This is small potatoes compared to the rain gauge tampering farmers were doing in Colorado. There was a recent conviction for $6.5 million dollars of fraud against the federal crop insurance program!
We should have much stricter penalties for fraud. Vastly more money is stolen this way than by petty theft or robbery, but the perpetrators tend to get off very lightly by comparison.
Wage theft is the largest form of theft by a wide margin. Everything from not paying people at all for contracted work, forcing people to work overtime without additional pay, structuring contracts/agreements in terms of bonuses that can never be attained with the insane performance requirements, to paying people late.
To be fair, in most states you don't even have to sue to recover back wages. You just file a report with the state labor board, who are empowered to bring legal action on your behalf.
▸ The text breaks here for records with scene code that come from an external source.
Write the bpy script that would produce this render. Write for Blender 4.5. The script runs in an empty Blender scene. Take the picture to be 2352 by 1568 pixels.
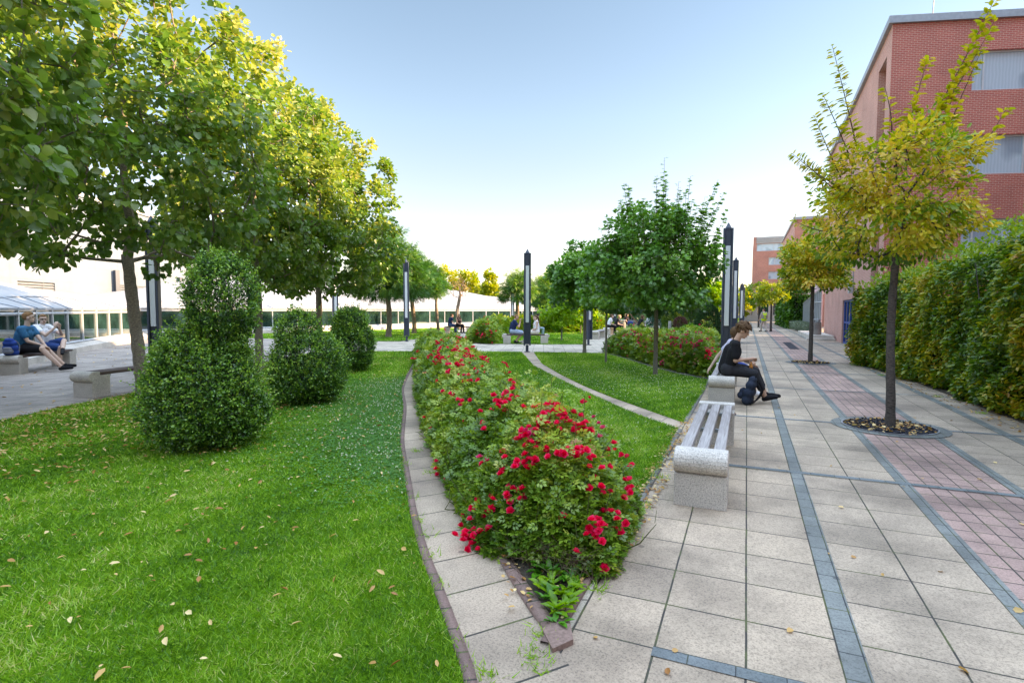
import bpy, bmesh, math, random
import numpy as np
from mathutils import Vector, Matrix, Quaternion
SC = bpy.context.scene
COL = SC.collection
R = math.radians

# ---------------------------------------------------------------- camera, sky, sun, exposure
CAM_H, YAW, PITCH, ROLL = 1.56, R(23.35), R(3.33), R(0.12)
fw = Vector((-math.sin(YAW)*math.cos(PITCH), math.cos(YAW)*math.cos(PITCH), -math.sin(PITCH)))
rt = Vector((math.cos(YAW), math.sin(YAW), 0.0)); up = rt.cross(fw)
cr = rt*math.cos(ROLL) + up*math.sin(ROLL); cu = -rt*math.sin(ROLL) + up*math.cos(ROLL)
cam = bpy.data.objects.new('camera', bpy.data.cameras.new('camera')); COL.objects.link(cam)
cam.matrix_world = Matrix(((cr.x, cu.x, -fw.x, 0), (cr.y, cu.y, -fw.y, 0), (cr.z, cu.z, -fw.z, CAM_H), (0, 0, 0, 1)))
cam.data.sensor_width = 36; cam.data.lens = 1248/2352*36; cam.data.clip_start = .05; cam.data.clip_end = 2000
SC.camera = cam
SUN_EL, SUN_AZ = R(19), R(68)                      # azimuth measured from +Y towards +X
world = bpy.data.worlds.new('World'); SC.world = world; world.use_nodes = True
wt = world.node_tree; bg = wt.nodes['Background']
sky = wt.nodes.new('ShaderNodeTexSky'); sky.sky_type = 'NISHITA'; sky.sun_disc = False
sky.sun_elevation = SUN_EL; sky.sun_rotation = SUN_AZ; sky.air_density = 1.0; sky.dust_density = .3; sky.ozone_density = 3.0
# fill light added to the sky: zenith boosted and warmed, low sky dimmed
wtc = wt.nodes.new('ShaderNodeTexCoord'); wse = wt.nodes.new('ShaderNodeSeparateXYZ'); wt.links.new(wtc.outputs['Generated'], wse.inputs[0])
wra = wt.nodes.new('ShaderNodeValToRGB'); wt.links.new(wse.outputs[2], wra.inputs[0]); we = wra.color_ramp.elements
for k_, c_ in enumerate(((0, (.120, .115, .115)), (.10, (.108, .101, .103)), (.20, (.108, .100, .102)), (.32, (.106, .112, .108)), (.55, (.094, .108, .105)), (.74, (.72, .66, .55)), (1, (1.0, .90, .74)))):
    if k_ > 1: we.new(c_[0])
    we[k_].position = c_[0]; we[k_].color = tuple(c_[1])+(1,)
wmx = wt.nodes.new('ShaderNodeMix'); wmx.data_type = 'RGBA'; wmx.blend_type = 'MULTIPLY'; wmx.inputs[0].default_value = 1
wt.links.new(sky.outputs[0], wmx.inputs[6]); wt.links.new(wra.outputs[0], wmx.inputs[7])
wgm = wt.nodes.new('ShaderNodeMix'); wgm.data_type = 'RGBA'; wgm.blend_type = 'MULTIPLY'; wgm.inputs[0].default_value = 1; wgm.inputs[7].default_value = (4.6, 4.6, 4.6, 1)
wt.links.new(wmx.outputs[2], wgm.inputs[6]); wt.links.new(wgm.outputs[2], bg.inputs[0]); bg.inputs[1].default_value = .15
sl = bpy.data.lights.new('sun', 'SUN'); sl.energy = 3.1; sl.angle = R(.6); sl.color = (1, .85, .62)
so = bpy.data.objects.new('sun', sl); COL.objects.link(so)
sd = Vector((math.sin(SUN_AZ)*math.cos(SUN_EL), math.cos(SUN_AZ)*math.cos(SUN_EL), math.sin(SUN_EL)))
so.rotation_euler = sd.to_track_quat('Z', 'Y').to_euler(); so.location = (30, 30, 30)
SC.view_settings.view_transform = 'Standard'; SC.view_settings.look = 'None'
SC.view_settings.exposure = 2.45; SC.view_settings.gamma = 1.0
SC.view_settings.use_white_balance = True; SC.view_settings.white_balance_temperature = 9300; SC.view_settings.white_balance_tint = 21
SC.cycles.max_bounces = 6; SC.cycles.transparent_max_bounces = 4; SC.cycles.transmission_bounces = 3
SC.cycles.diffuse_bounces = 4; SC.cycles.glossy_bounces = 2; SC.cycles.use_denoising = True
SC.cycles.caustics_reflective = False; SC.cycles.caustics_refractive = False

# ---------------------------------------------------------------- object helpers
def tag(o, label=None, cat=None, group=None, kind=None):
    if label: o['label'] = label
    if cat: o['category'] = cat
    if group: o['group'] = group
    if kind: o['kind'] = kind
    return o
def empty(name, loc=(0, 0, 0), rz=0, label=None, cat=None, group=None, scale=1):
    o = bpy.data.objects.new(name, None); COL.objects.link(o); o.location = loc; o.rotation_euler = (0, 0, rz)
    o.empty_display_size = .1; o.scale = (scale,)*3
    return tag(o, label, cat, group)
def link(name, me, mat=None, parent=None):
    o = bpy.data.objects.new(name, me); COL.objects.link(o)
    if mat is not None:
        me.materials.clear(); me.materials.append(mat)
    if parent is not None: o.parent = parent
    return o
def copy_tree(o, parent=None):
    c = o.copy(); COL.objects.link(c); c.parent = parent
    for ch in [x for x in KIDS(o)]: copy_tree(ch, c)
    return c
def KIDS(o): return [x for x in bpy.data.objects if x.parent == o]
def npmesh(name, V, F, mat=None, parent=None, attr=None, uv=None, smooth=False):
    """V (n,3), F (m,k) faces all with k corners"""
    V = np.asarray(V, np.float32); F = np.asarray(F, np.int32); k = F.shape[1]
    me = bpy.data.meshes.new(name)
    me.vertices.add(len(V)); me.vertices.foreach_set('co', V.ravel())
    me.loops.add(F.size); me.loops.foreach_set('vertex_index', F.ravel())
    me.polygons.add(len(F)); me.polygons.foreach_set('loop_start', np.arange(0, F.size, k, dtype=np.int32))
    me.polygons.foreach_set('loop_total', np.full(len(F), k, np.int32))
    if smooth: me.polygons.foreach_set('use_smooth', np.ones(len(F), bool))
    me.update(calc_edges=True)
    if attr is not None:
        a = me.attributes.new('v', 'FLOAT', 'POINT'); a.data.foreach_set('value', np.asarray(attr, np.float32))
    if uv is not None:
        u = me.uv_layers.new(name='UVMap'); u.data.foreach_set('uv', np.asarray(uv, np.float32)[F.ravel()].ravel())
    return link(name, me, mat, parent)
class MB:
    """collects boxes, tubes, prisms ... into one mesh"""
    def __init__(s): s.v = []; s.f = []; s.uv = []
    def add(s, vs, fs, uvs=None):
        n = len(s.v); s.v += [tuple(v) for v in vs]; s.f += [tuple(i+n for i in f) for f in fs]
        s.uv += list(uvs) if uvs is not None else [(v[0], v[1]) for v in vs]
    def box(s, c, d, rz=0, M=None):
        x, y, z = d[0]/2, d[1]/2, d[2]/2
        vs = [Vector(p) for p in ((-x,-y,-z),(x,-y,-z),(x,y,-z),(-x,y,-z),(-x,-y,z),(x,-y,z),(x,y,z),(-x,y,z))]
        m = Matrix.Translation(c) @ Matrix.Rotation(rz, 4, 'Z')
        if M is not None: m = M @ m
        s.add([m @ v for v in vs], [(0,3,2,1),(4,5,6,7),(0,1,5,4),(1,2,6,5),(2,3,7,6),(3,0,4,7)]); return s
    def tube(s, pts, rad, n=8, caps=True):
        pts = [Vector(p) for p in pts]; rad = rad if hasattr(rad, '__len__') else [rad]*len(pts)
        base = len(s.v); vs = []; fs = []; ref = None
        for i, p in enumerate(pts):
            t = (pts[min(i+1, len(pts)-1)] - pts[max(i-1, 0)])
            if t.length < 1e-9: t = Vector((0, 0, 1))
            t.normalize()
            if ref is None: ref = Vector((1, 0, 0)) if abs(t.x) < .9 else Vector((0, 1, 0))
            a = (ref - t*ref.dot(t)).normalized(); b = t.cross(a); ref = a
            for j in range(n):
                th = 2*math.pi*j/n; vs.append(p + (a*math.cos(th)+b*math.sin(th))*rad[i])
        for i in range(len(pts)-1):
            for j in range(n):
                k = (j+1) % n; fs.append((i*n+j, i*n+k, (i+1)*n+k, (i+1)*n+j))
        if caps: fs.append(tuple(range(n-1, -1, -1))); fs.append(tuple((len(pts)-1)*n+j for j in range(n)))
        s.add(vs, fs); return s
    def prism(s, poly, z0, z1, M=None):
        n = len(poly); vs = [Vector((p[0], p[1], z)) for z in (z0, z1) for p in poly]
        if M is not None: vs = [M @ v for v in vs]
        s.add(vs, [tuple(range(n-1, -1, -1)), tuple(range(n, 2*n))] + [(i, (i+1) % n, n+(i+1) % n, n+i) for i in range(n)]); return s
    def lathe(s, prof, n=24, c=(0, 0, 0)):
        vs = [(c[0]+r*math.cos(2*math.pi*j/n), c[1]+r*math.sin(2*math.pi*j/n), c[2]+z) for r, z in prof for j in range(n)]
        fs = [(i*n+j, i*n+(j+1) % n, (i+1)*n+(j+1) % n, (i+1)*n+j) for i in range(len(prof)-1) for j in range(n)]
        fs += [tuple(range(n-1, -1, -1)), tuple((len(prof)-1)*n+j for j in range(n))]
        s.add(vs, fs); return s
    def build(s, name, mat, parent=None, bevel=0, smooth=False, uv=False):
        me = bpy.data.meshes.new(name); me.from_pydata(s.v, [], s.f)
        if uv:
            l = me.uv_layers.new(name='UVMap')
            for i, lo in enumerate(me.loops): l.data[i].uv = s.uv[lo.vertex_index]
        if smooth: me.polygons.foreach_set('use_smooth', [True]*len(me.polygons))
        me.update(); o = link(name, me, mat, parent)
        if bevel:
            b = o.modifiers.new('b', 'BEVEL'); b.width = bevel; b.segments = 2; b.limit_method = 'ANGLE'; b.angle_limit = R(40)
        return o

# ---------------------------------------------------------------- material helpers
def newmat(name):
    m = bpy.data.materials.new(name); m.use_nodes = True; nt = m.node_tree
    return m, nt, nt.nodes['Principled BSDF'], nt.nodes['Material Output']
def N(nt, t, **kw):
    n = nt.nodes.new(t)
    for k, v in kw.items():
        if k in n.inputs: n.inputs[k].default_value = v
        else: setattr(n, k, v)
    return n
def mixc(nt, fac, a, b, mode='MIX'):
    n = nt.nodes.new('ShaderNodeMix'); n.data_type = 'RGBA'; n.blend_type = mode
    for sock, val in ((n.inputs[0], fac), (n.inputs[6], a), (n.inputs[7], b)):
        if hasattr(val, 'links') or isinstance(val, bpy.types.NodeSocket): nt.links.new(val, sock)
        elif isinstance(val, (int, float)): sock.default_value = val
        else: sock.default_value = tuple(val)+(1,) if len(val) == 3 else val
    return n.outputs[2]
def ramp(nt, src, stops):
    r = nt.nodes.new('ShaderNodeValToRGB'); nt.links.new(src, r.inputs[0]); e = r.color_ramp.elements
    while len(e) < len(stops): e.new(.5)
    for i, (p, c) in enumerate(stops): e[i].position = p; e[i].color = tuple(c)+(1,)
    return r.outputs[0]
def noise(nt, scale, vec=None, detail=3, rough=.55):
    n = N(nt, 'ShaderNodeTexNoise', Scale=scale, Detail=detail, Roughness=rough)
    if vec is not None: nt.links.new(vec, n.inputs['Vector'])
    return n.outputs['Fac']
def bump(nt, bs, src, strength, dist=.01):
    b = N(nt, 'ShaderNodeBump', Strength=strength, Distance=dist); nt.links.new(src, b.inputs['Height']); nt.links.new(b.outputs[0], bs.inputs['Normal'])
def plain(name, col, rough=.7, metal=0, var=.15, scale=20, spec=.3):
    m, nt, bs, out = newmat(name)
    tc = N(nt, 'ShaderNodeTexCoord'); f = noise(nt, scale, tc.outputs['Object'])
    c = ramp(nt, f, [(.3, [x*(1-var) for x in col]), (.7, [min(1, x*(1+var)) for x in col])])
    nt.links.new(c, bs.inputs['Base Color']); bs.inputs['Roughness'].default_value = rough
    bs.inputs['Metallic'].default_value = metal; bs.inputs['Specular IOR Level'].default_value = spec
    return m
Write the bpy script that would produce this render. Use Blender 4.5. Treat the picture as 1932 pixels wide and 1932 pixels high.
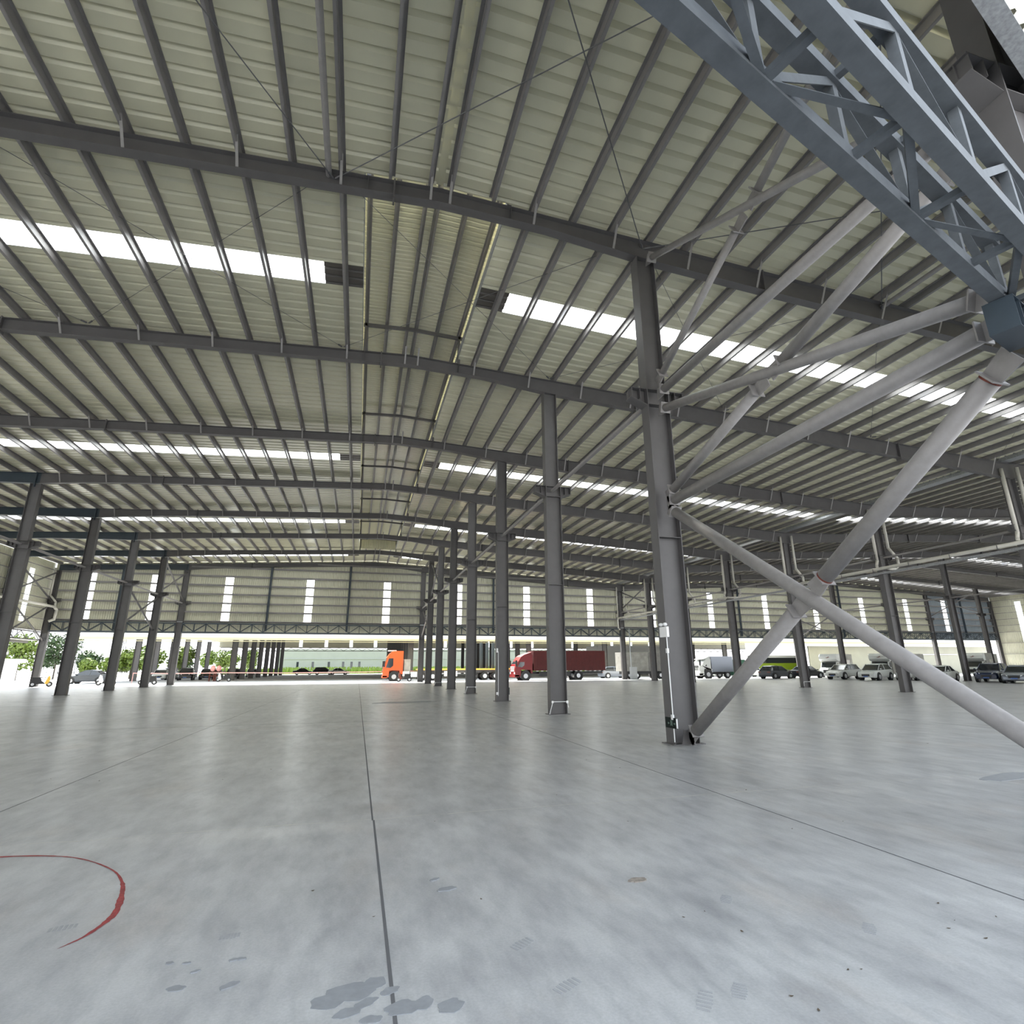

> Wage theft in the U.S. is a massive, underreported problem, with estimates showing employers steal over $15 billion to $50 billion annually from workers. This surpasses the combined value of all reported robbery, burglary, larceny, and motor vehicle theft, which totaled significantly less, making wage theft the largest form of theft in the country.
Theft and robbery are not just monetary crimes, that's why the penalties are different.
Theft almost always has a component of violence done or threatened against a person and robbery involves violating a persons formerly thought-to-be safe space. There is a large psychological/emotional component to these more petty crimes. It's mostly not about the money, it's about what you had to do to get it.